== Directions ==
Give every line again exactly as it appears, please, but not the pictures.

== Given information ==
########################################

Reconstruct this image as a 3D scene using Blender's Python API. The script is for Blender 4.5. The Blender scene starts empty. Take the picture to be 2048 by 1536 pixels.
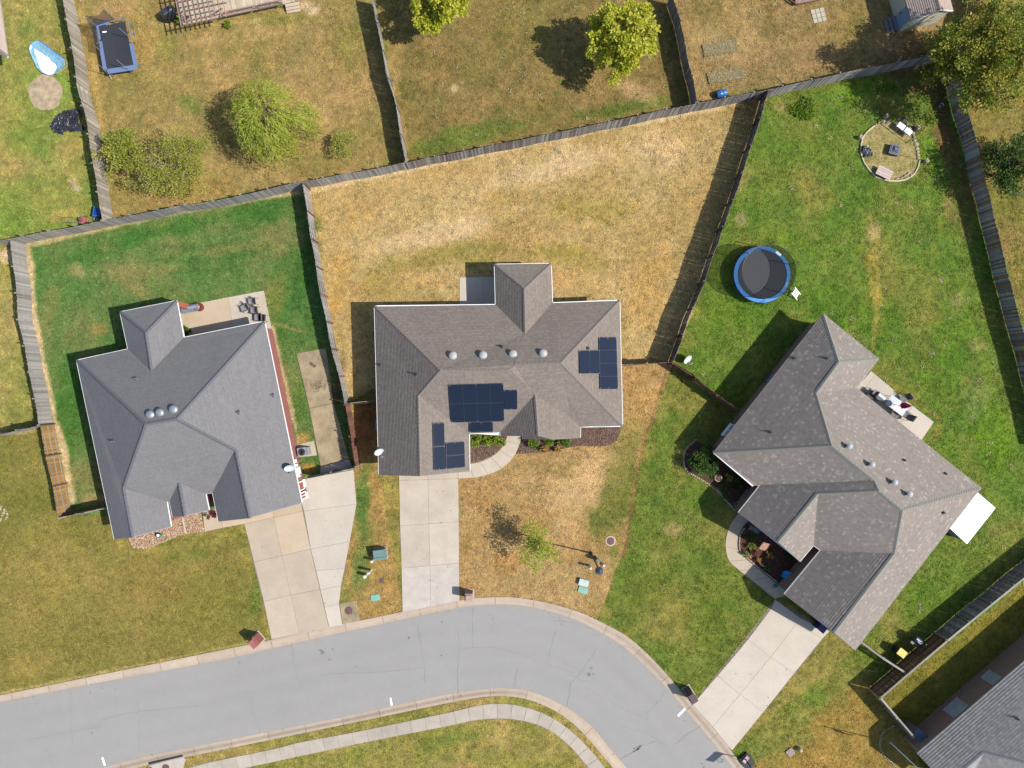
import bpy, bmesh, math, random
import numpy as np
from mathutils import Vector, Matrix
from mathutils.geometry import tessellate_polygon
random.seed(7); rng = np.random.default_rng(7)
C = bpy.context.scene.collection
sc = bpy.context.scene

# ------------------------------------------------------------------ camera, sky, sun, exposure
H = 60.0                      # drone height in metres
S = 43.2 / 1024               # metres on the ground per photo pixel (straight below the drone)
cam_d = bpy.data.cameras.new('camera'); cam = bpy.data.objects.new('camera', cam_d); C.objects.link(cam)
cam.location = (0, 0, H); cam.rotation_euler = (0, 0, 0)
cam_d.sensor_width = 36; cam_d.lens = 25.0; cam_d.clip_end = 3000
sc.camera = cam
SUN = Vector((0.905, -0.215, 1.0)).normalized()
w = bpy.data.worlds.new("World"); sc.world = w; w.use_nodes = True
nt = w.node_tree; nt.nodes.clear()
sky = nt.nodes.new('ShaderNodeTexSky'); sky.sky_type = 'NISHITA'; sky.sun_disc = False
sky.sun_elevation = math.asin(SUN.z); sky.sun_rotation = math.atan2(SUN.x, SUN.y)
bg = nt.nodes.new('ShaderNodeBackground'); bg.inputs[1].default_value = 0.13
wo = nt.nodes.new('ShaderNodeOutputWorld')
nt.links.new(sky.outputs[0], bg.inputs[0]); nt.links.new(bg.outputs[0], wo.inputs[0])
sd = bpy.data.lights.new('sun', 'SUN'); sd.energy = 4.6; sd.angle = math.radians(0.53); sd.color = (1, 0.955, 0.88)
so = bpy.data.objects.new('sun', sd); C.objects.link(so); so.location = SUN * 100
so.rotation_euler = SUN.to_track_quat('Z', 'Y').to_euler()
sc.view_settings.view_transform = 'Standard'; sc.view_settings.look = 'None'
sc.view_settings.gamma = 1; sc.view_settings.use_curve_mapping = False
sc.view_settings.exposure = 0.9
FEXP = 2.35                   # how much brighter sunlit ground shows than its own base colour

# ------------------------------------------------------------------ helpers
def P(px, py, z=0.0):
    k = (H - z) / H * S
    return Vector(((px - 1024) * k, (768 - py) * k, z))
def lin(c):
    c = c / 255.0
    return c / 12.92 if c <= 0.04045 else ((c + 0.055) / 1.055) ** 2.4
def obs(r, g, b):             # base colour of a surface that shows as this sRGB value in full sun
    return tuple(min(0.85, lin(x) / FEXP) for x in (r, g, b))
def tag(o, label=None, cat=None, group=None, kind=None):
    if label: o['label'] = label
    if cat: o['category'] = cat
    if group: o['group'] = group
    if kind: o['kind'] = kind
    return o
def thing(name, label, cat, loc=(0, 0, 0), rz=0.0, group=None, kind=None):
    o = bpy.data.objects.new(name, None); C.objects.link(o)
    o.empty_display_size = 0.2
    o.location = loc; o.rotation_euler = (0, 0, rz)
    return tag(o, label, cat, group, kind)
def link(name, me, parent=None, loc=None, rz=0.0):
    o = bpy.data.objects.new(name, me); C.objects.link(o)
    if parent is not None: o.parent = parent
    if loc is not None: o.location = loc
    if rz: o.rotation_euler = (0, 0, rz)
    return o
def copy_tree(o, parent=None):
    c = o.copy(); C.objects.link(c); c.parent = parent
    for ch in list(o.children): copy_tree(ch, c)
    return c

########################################

== Problem solution ==
Reconstruct this image as a 3D scene using Blender's Python API. The script is for Blender 4.5. The Blender scene starts empty. Take the picture to be 2048 by 1536 pixels.
import bpy, bmesh, math, random
import numpy as np
from mathutils import Vector, Matrix
from mathutils.geometry import tessellate_polygon
random.seed(7); rng = np.random.default_rng(7)
C = bpy.context.scene.collection
sc = bpy.context.scene

# ------------------------------------------------------------------ camera, sky, sun, exposure
H = 60.0                      # drone height in metres
S = 43.2 / 1024               # metres on the ground per photo pixel (straight below the drone)
cam_d = bpy.data.cameras.new('camera'); cam = bpy.data.objects.new('camera', cam_d); C.objects.link(cam)
cam.location = (0, 0, H); cam.rotation_euler = (0, 0, 0)
cam_d.sensor_width = 36; cam_d.lens = 25.0; cam_d.clip_end = 3000
sc.camera = cam
SUN = Vector((0.905, -0.215, 1.0)).normalized()
w = bpy.data.worlds.new("World"); sc.world = w; w.use_nodes = True
nt = w.node_tree; nt.nodes.clear()
sky = nt.nodes.new('ShaderNodeTexSky'); sky.sky_type = 'NISHITA'; sky.sun_disc = False
sky.sun_elevation = math.asin(SUN.z); sky.sun_rotation = math.atan2(SUN.x, SUN.y)
bg = nt.nodes.new('ShaderNodeBackground'); bg.inputs[1].default_value = 0.13
wo = nt.nodes.new('ShaderNodeOutputWorld')
nt.links.new(sky.outputs[0], bg.inputs[0]); nt.links.new(bg.outputs[0], wo.inputs[0])
sd = bpy.data.lights.new('sun', 'SUN'); sd.energy = 4.6; sd.angle = math.radians(0.53); sd.color = (1, 0.955, 0.88)
so = bpy.data.objects.new('sun', sd); C.objects.link(so); so.location = SUN * 100
so.rotation_euler = SUN.to_track_quat('Z', 'Y').to_euler()
sc.view_settings.view_transform = 'Standard'; sc.view_settings.look = 'None'
sc.view_settings.gamma = 1; sc.view_settings.use_curve_mapping = False
sc.view_settings.exposure = 0.9
FEXP = 2.35                   # how much brighter sunlit ground shows than its own base colour

# ------------------------------------------------------------------ helpers
def P(px, py, z=0.0):
    k = (H - z) / H * S
    return Vector(((px - 1024) * k, (768 - py) * k, z))
def lin(c):
    c = c / 255.0
    return c / 12.92 if c <= 0.04045 else ((c + 0.055) / 1.055) ** 2.4
def obs(r, g, b):             # base colour of a surface that shows as this sRGB value in full sun
    return tuple(min(0.85, lin(x) / FEXP) for x in (r, g, b))
def tag(o, label=None, cat=None, group=None, kind=None):
    if label: o['label'] = label
    if cat: o['category'] = cat
    if group: o['group'] = group
    if kind: o['kind'] = kind
    return o
def thing(name, label, cat, loc=(0, 0, 0), rz=0.0, group=None, kind=None):
    o = bpy.data.objects.new(name, None); C.objects.link(o)
    o.empty_display_size = 0.2
    o.location = loc; o.rotation_euler = (0, 0, rz)
    return tag(o, label, cat, group, kind)
def link(name, me, parent=None, loc=None, rz=0.0):
    o = bpy.data.objects.new(name, me); C.objects.link(o)
    if parent is not None: o.parent = parent
    if loc is not None: o.location = loc
    if rz: o.rotation_euler = (0, 0, rz)
    return o
def copy_tree(o, parent=None):
    c = o.copy(); C.objects.link(c); c.parent = parent
    for ch in list(o.children): copy_tree(ch, c)
    return c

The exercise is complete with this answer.